Senator from the 24th, the amendment’s sponsor, said the cross‑reporting language is intended to train animal‑welfare personnel and human‑services workers to recognize signs of abuse in both animals and people and to report suspected abuse so investigations can proceed. She cited research and FBI tracking that shows a link between cruelty to animals and later violence toward humans, saying the policy is “about keeping children alive.”
Opponents — including the senator from Jefferson and others — raised operational concerns, warning that the Children's Division and frontline human‑services workers are already overburdened and that adding reporting obligations could divert limited investigative resources and slow responses to children in immediate danger.
The sponsor revised the amendment after committee testimony and offered it on the floor.
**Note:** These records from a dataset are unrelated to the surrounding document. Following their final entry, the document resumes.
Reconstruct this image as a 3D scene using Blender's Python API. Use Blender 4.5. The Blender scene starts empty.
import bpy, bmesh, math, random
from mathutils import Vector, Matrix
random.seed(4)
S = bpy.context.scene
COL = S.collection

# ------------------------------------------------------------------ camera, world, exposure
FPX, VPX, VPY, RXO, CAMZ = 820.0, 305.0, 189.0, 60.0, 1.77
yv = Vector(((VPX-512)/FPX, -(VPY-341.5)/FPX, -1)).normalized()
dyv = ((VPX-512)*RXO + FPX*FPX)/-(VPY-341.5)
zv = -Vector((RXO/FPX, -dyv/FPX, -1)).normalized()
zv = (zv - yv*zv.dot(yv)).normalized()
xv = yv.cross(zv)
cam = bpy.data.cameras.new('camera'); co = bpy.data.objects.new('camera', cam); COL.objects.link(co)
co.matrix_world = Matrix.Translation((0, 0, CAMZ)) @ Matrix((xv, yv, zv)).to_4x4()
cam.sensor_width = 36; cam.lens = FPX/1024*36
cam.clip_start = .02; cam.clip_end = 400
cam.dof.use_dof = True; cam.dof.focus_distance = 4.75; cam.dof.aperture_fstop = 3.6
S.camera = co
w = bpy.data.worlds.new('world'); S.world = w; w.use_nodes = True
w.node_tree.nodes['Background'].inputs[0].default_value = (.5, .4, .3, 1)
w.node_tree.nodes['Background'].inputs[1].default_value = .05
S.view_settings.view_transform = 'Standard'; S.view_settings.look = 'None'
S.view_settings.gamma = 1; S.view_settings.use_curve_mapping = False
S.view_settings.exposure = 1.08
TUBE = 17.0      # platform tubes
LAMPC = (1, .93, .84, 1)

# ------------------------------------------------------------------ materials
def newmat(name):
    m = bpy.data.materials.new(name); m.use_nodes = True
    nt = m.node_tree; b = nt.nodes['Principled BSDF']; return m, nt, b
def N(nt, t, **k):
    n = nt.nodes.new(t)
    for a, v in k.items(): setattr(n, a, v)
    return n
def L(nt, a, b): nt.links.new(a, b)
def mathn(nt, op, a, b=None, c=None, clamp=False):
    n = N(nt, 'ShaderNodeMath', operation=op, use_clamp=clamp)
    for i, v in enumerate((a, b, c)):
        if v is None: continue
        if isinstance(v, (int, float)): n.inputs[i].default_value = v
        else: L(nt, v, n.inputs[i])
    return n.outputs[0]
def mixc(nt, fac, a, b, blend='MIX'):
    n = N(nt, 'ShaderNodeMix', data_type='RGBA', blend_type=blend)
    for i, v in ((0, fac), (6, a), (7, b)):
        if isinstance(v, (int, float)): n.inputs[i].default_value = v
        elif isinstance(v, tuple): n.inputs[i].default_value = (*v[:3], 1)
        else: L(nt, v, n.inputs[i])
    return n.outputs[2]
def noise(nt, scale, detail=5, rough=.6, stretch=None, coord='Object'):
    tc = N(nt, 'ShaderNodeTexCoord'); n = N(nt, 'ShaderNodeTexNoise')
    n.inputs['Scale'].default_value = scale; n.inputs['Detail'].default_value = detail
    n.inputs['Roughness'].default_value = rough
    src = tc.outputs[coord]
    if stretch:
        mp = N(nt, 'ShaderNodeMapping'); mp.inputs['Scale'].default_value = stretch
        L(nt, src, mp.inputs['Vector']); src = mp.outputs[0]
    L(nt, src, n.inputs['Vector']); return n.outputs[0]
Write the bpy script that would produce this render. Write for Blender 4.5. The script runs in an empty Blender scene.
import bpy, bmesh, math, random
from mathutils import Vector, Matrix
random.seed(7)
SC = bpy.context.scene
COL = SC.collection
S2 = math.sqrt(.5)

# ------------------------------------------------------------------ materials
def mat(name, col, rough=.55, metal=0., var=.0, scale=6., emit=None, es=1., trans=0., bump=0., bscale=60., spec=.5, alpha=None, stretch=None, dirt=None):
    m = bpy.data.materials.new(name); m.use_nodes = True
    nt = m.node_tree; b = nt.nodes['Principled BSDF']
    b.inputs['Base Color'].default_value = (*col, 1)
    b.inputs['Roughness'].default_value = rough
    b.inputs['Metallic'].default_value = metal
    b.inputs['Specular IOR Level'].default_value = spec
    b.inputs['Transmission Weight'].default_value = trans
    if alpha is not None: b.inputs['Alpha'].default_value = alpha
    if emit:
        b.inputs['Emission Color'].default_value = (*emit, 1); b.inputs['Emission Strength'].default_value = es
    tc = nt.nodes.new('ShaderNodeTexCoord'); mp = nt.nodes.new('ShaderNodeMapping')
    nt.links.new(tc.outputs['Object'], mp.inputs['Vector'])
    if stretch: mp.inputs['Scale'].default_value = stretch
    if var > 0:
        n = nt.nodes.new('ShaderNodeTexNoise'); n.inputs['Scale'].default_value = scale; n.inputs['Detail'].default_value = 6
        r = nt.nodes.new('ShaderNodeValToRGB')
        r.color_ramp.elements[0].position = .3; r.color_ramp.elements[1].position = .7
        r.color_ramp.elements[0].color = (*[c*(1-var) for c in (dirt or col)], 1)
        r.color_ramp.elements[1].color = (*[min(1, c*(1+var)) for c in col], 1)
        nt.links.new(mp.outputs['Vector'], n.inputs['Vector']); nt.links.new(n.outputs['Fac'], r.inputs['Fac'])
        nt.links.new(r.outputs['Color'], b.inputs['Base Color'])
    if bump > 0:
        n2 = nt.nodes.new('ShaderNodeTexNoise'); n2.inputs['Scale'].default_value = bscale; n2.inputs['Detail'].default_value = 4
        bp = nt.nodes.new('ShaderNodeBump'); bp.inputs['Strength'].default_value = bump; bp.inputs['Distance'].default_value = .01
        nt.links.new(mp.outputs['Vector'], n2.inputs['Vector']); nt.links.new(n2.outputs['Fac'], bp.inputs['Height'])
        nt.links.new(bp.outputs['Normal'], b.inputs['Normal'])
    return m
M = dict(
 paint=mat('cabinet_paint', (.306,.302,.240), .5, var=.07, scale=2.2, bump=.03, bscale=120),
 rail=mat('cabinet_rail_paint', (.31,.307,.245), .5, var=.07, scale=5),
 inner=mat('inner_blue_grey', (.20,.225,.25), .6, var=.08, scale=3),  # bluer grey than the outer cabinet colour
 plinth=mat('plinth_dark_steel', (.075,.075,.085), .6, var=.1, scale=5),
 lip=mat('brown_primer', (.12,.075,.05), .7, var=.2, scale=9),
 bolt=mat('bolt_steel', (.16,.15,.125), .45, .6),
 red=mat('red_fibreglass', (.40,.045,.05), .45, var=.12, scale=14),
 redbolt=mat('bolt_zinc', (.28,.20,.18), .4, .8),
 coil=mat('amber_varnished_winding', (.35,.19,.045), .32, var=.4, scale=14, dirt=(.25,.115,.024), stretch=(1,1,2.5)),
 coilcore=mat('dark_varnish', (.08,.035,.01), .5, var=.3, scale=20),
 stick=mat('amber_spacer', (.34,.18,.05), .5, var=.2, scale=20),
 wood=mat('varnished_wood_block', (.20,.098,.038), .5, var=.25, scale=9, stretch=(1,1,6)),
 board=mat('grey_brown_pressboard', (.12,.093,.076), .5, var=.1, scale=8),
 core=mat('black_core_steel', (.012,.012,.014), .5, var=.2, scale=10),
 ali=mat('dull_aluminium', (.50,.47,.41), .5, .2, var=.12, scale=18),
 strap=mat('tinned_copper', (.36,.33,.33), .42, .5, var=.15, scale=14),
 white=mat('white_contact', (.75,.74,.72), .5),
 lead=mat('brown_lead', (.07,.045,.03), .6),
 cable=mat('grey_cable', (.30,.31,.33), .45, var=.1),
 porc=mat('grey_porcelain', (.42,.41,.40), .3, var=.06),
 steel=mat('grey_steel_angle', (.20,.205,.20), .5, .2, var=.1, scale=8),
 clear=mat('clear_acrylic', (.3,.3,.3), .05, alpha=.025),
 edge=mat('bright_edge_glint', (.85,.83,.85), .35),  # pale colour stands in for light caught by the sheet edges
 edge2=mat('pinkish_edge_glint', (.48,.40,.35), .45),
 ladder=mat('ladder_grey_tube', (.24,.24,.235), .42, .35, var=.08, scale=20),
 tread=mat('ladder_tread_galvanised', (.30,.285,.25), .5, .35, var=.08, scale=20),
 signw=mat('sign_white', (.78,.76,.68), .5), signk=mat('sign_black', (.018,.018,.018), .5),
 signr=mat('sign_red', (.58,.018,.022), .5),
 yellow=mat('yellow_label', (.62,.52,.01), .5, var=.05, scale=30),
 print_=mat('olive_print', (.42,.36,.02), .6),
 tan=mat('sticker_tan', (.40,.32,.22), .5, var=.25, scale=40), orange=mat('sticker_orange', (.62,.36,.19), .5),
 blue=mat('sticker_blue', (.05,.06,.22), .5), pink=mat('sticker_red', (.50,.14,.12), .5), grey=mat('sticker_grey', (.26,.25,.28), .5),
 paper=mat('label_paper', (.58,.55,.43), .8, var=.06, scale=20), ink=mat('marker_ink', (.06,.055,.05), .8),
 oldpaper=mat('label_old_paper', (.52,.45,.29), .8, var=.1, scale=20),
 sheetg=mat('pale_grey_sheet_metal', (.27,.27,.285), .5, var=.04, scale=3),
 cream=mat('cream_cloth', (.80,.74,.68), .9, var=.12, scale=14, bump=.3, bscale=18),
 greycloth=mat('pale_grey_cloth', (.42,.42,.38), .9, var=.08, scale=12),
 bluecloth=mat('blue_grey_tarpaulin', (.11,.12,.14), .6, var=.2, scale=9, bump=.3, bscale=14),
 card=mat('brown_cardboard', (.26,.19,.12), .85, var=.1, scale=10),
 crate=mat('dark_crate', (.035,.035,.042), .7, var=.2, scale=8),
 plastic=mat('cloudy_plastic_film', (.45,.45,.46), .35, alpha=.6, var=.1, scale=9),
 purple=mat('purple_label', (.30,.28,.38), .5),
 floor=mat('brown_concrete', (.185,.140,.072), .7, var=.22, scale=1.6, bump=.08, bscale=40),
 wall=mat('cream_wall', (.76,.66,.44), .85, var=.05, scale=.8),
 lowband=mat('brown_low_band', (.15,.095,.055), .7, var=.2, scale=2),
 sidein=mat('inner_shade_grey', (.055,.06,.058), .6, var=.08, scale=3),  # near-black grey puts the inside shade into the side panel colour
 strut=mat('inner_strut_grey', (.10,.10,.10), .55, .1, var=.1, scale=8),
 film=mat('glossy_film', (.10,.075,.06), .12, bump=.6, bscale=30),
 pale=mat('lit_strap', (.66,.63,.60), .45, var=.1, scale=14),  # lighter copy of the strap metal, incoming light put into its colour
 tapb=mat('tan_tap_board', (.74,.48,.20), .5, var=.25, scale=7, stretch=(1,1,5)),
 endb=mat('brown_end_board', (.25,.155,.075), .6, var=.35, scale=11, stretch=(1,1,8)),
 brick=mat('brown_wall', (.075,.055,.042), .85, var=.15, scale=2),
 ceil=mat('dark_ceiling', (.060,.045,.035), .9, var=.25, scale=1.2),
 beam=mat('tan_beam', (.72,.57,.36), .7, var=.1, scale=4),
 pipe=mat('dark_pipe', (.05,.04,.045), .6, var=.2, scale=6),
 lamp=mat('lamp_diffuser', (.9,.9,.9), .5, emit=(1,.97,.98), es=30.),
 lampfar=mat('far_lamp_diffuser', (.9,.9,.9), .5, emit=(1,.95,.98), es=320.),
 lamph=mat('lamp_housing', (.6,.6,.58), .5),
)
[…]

The body conducted a roll‑call vote on Senate Amendment 2; the Secretary read the roll and the tally recorded 13 ayes and 14 no, and the amendment failed to adopt.
After the failed roll call, the sponsor withdrew a version and planned to reoffer language she said would address colleagues’ concerns while keeping the cross‑reporting protections. Other amendments were later adopted on the bill in separate votes.
The debate underscores a recurring legislative tradeoff: expanding mandated reporting and cross‑agency training versus the capacity and funding needs of frontline child‑protection and animal‑control services.